Finland was part of Sweden until 1809 when the entire country was lost to Russia as part of the Napoleonic wars. Finland then became a Grand Duchy of Russia. My grandfather,
together with many Finnish officers served in the army of Tsar Alexander I, until Finland
gained its independence from Russia on December 6th 1917.

Throughout the war, Finnish children had been evacuated to Sweden and Denmark. With the political situation worsening and Finland's future becoming more and more uncertain, the decision to send us to Sweden was taken. In June 1944 my mother with the three of us boarded a boat headed for Stockholm, where we were met by the families who were going to look after us.
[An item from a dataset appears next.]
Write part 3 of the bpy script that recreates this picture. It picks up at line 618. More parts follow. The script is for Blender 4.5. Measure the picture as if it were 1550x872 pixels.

I stayed with a family who my parents had met on a skiing holiday before the war. My younger sister stayed with the grandparents of this family and my youngest sister, who was only fifteen months old, stayed with an elderly paediatrician and his wife. I was very unhappy and I can still remember the utter despair I felt when I began to realise the full implications of what had happened.

The family I was with could not have been nicer or more caring but I had said "good-bye" to my mother and I knew full well that I might never see my parents or my country again.
We were some of the 70,000 children who were evacuated during the war. Looking back
now I feel an immense gratitude towards these hospitable and loving families who looked after us for eight months.

The Soviet-Finnish armistice was signed on December 19th 1944.

We eventually returned home again by boat, but this time with both our parents on board.
The date was March 1945. We came back to a different country; Finland had lost large areas to Russia along its eastern border and Russia had also annexed an area northwest of Helsinki, giving them access to the Gulf of Finland. The farm where we had grown up was in this area. It had gone and everything else with it There was nothing in the shops apart from paper shoes, suitcases made from cardboard and sweets consisting of dried pieces of carrot flavoured with saccharine.

As far as food went, we returned yet again to a diet of herring and potatoes. Until our life
became more settled we lived to begin with in a tiny one-bed roomed cottage deep in the
countryside. The washing facilities were primitive and the lavatory was outside - but we
were happy.

Of course the war years had left scars but we had been fortunate in many ways. We returned to a country that remained free and independent in spite of having lost the war, and most important of all, we had all survived and were together again as a family.